Except … it had no authentication.
One of the developers on the team took it upon himself to teach me encryption. At the time, this wasn’t true encryption. Many of the primitive tools we needed for that weren’t exposed by the operating system yet. TLS wasn’t a thing. In fact, until the mid 1990s, creating and publishing your own encryption scheme in the US was effectively prohibited.
Everything we did was really just hashing and verifying hashes. There was no true data protection in place. I didn’t learn real encryption until years later.
Encryption and privacy
In college, I attempted to keep a secret journal. It wasn’t encrypted per se; I devised my own character scheme based on both the Japanese and Greek alphabets and leveraged simple substitution to obfuscate my entries. It worked, but was a bit of a burden. In the moment, this scheme helped to protect my secrets from the prying eyes of my roommate.
Today, the memory of which characters represented what words has faded and I can’t even read my own notes.

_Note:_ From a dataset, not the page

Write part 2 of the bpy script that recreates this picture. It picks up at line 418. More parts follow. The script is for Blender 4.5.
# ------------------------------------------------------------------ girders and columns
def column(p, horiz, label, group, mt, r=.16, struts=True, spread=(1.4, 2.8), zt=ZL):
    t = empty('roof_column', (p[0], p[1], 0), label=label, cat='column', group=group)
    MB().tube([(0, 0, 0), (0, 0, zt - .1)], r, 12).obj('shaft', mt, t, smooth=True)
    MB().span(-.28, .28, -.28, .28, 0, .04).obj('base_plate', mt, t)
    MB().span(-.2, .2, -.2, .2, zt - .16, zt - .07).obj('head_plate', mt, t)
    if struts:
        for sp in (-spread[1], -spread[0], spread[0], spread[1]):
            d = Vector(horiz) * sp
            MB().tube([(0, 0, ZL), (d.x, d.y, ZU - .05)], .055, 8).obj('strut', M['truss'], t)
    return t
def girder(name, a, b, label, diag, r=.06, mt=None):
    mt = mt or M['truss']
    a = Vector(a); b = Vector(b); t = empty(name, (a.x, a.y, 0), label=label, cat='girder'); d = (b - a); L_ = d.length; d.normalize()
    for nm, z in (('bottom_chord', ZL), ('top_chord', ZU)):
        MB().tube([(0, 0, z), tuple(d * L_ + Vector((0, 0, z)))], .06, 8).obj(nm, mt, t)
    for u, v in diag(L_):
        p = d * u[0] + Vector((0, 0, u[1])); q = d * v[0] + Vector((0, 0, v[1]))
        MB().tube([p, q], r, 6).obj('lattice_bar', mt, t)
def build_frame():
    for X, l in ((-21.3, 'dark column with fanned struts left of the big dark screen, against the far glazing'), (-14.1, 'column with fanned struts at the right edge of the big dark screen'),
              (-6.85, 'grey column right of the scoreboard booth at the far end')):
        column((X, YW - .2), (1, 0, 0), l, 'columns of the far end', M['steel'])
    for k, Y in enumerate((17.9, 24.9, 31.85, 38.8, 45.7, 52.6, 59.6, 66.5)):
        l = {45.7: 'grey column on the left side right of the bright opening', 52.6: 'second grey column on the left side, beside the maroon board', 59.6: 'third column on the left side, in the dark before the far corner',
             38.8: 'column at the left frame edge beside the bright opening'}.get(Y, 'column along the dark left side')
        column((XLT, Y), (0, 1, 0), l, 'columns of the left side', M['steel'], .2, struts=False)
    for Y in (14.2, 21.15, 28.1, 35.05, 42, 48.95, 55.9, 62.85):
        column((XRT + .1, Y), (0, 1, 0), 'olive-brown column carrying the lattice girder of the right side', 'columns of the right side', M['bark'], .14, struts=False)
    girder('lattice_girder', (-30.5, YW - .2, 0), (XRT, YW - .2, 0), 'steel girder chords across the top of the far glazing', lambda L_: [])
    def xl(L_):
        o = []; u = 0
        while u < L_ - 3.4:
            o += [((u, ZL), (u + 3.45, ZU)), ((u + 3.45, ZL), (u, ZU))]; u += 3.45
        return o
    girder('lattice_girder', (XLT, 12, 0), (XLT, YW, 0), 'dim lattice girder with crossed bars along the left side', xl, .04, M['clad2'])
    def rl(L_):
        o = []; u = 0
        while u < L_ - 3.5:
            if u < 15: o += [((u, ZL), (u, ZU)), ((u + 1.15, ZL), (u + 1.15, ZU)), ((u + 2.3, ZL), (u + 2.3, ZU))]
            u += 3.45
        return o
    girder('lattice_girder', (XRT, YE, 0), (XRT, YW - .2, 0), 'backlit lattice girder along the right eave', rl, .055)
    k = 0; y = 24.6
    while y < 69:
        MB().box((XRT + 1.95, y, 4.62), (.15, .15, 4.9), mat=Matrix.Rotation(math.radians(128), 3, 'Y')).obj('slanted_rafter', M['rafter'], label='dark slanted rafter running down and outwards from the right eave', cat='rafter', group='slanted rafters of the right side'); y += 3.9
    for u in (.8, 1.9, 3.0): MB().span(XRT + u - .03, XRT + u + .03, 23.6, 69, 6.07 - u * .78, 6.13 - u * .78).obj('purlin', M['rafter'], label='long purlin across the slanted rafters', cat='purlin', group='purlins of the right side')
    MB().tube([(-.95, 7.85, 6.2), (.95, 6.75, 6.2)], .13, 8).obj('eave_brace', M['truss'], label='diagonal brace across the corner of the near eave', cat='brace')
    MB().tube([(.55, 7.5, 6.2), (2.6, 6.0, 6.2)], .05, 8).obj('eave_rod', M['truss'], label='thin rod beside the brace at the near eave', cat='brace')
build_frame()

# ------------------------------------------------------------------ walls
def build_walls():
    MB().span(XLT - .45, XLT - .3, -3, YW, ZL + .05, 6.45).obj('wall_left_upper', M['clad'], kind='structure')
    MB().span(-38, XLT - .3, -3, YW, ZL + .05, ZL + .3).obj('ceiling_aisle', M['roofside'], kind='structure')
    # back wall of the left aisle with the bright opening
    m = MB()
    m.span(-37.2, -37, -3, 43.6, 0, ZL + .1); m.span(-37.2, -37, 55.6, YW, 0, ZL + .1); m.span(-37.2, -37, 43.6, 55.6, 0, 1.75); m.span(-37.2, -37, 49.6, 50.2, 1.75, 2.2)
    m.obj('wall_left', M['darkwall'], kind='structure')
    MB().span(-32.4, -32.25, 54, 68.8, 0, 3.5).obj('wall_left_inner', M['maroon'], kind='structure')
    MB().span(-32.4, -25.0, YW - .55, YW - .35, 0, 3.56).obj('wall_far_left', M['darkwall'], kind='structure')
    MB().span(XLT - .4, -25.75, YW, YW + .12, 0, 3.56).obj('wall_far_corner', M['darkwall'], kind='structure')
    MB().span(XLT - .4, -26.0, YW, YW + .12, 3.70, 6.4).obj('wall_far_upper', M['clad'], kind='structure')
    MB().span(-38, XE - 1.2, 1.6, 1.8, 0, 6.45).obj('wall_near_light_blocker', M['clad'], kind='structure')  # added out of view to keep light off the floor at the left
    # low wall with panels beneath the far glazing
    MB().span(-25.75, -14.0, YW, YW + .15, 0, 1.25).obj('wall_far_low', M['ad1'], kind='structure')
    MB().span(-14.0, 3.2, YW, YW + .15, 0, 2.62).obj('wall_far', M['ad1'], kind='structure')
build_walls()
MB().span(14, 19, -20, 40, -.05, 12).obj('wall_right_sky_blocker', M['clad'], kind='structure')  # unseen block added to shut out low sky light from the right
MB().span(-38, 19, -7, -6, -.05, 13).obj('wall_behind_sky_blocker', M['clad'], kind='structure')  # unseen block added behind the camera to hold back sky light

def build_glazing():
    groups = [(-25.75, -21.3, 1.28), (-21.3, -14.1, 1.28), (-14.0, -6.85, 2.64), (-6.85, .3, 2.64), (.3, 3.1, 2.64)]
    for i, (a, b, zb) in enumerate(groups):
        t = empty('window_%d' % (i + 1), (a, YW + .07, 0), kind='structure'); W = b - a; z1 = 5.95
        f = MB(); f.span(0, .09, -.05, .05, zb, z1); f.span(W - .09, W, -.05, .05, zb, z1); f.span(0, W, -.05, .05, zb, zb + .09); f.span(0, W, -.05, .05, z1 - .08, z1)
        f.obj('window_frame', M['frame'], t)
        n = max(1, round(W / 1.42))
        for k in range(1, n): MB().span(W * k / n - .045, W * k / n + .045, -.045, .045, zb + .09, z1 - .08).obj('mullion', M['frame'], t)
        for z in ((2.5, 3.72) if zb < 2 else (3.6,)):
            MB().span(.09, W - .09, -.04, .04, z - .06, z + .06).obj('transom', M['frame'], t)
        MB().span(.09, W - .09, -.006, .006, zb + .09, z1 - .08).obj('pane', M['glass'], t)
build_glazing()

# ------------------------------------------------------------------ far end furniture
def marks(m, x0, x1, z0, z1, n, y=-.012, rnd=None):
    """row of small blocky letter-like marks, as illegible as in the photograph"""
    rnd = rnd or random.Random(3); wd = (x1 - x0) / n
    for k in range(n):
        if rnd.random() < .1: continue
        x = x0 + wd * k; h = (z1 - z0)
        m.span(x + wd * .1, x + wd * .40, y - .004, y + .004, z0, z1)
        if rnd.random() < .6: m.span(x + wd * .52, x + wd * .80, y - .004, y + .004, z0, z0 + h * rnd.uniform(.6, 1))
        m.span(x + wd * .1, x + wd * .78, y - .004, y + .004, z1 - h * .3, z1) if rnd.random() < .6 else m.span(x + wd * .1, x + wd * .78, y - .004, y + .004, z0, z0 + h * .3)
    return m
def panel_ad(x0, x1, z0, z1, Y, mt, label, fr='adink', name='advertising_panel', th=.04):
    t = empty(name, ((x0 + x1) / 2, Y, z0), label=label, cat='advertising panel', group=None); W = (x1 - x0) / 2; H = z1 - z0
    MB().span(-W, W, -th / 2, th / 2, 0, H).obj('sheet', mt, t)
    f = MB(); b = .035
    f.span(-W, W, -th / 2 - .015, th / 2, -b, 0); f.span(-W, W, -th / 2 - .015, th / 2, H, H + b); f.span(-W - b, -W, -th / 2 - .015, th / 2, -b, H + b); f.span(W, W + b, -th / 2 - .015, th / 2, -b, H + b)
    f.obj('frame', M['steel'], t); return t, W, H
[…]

I’d learned the value of privacy and was discovering ways to protect it, but it wasn’t until a decade later that I discovered AES, RSA, and other cryptographic tools. I loved the mathematical basis of each. I was fascinated by how straightforward math could render a message unreadable by a third party.
The right to privacy
It’s this right to keep your secrets, well, secret that I’m most passionate about. I have nothing to hide, but there’s no reason for a stranger to have access to my private thoughts.
Encryption is the only way to fully protect anything in an increasingly interconnected and online world. Bank accounts. Social media. Personal communication. All of these are things that need to be kept private, and it’s that privacy that gives us the confidence to put things out there in the first place.
If you give me six lines written by the hand of the most honest of men, I will find something in them which will hang him.
Cardinal Richelieu
I cannot predict the future. While I have nothing to hide today, there is no guarantee that the powers of tomorrow will see my present through a lens of innocence. For that fact alone I find it critical to leverage encryption whenever and wherever possible.
And I continue working to avail strong encryption to those who lack the knowledge, the tools, or merely the time to do so on their own.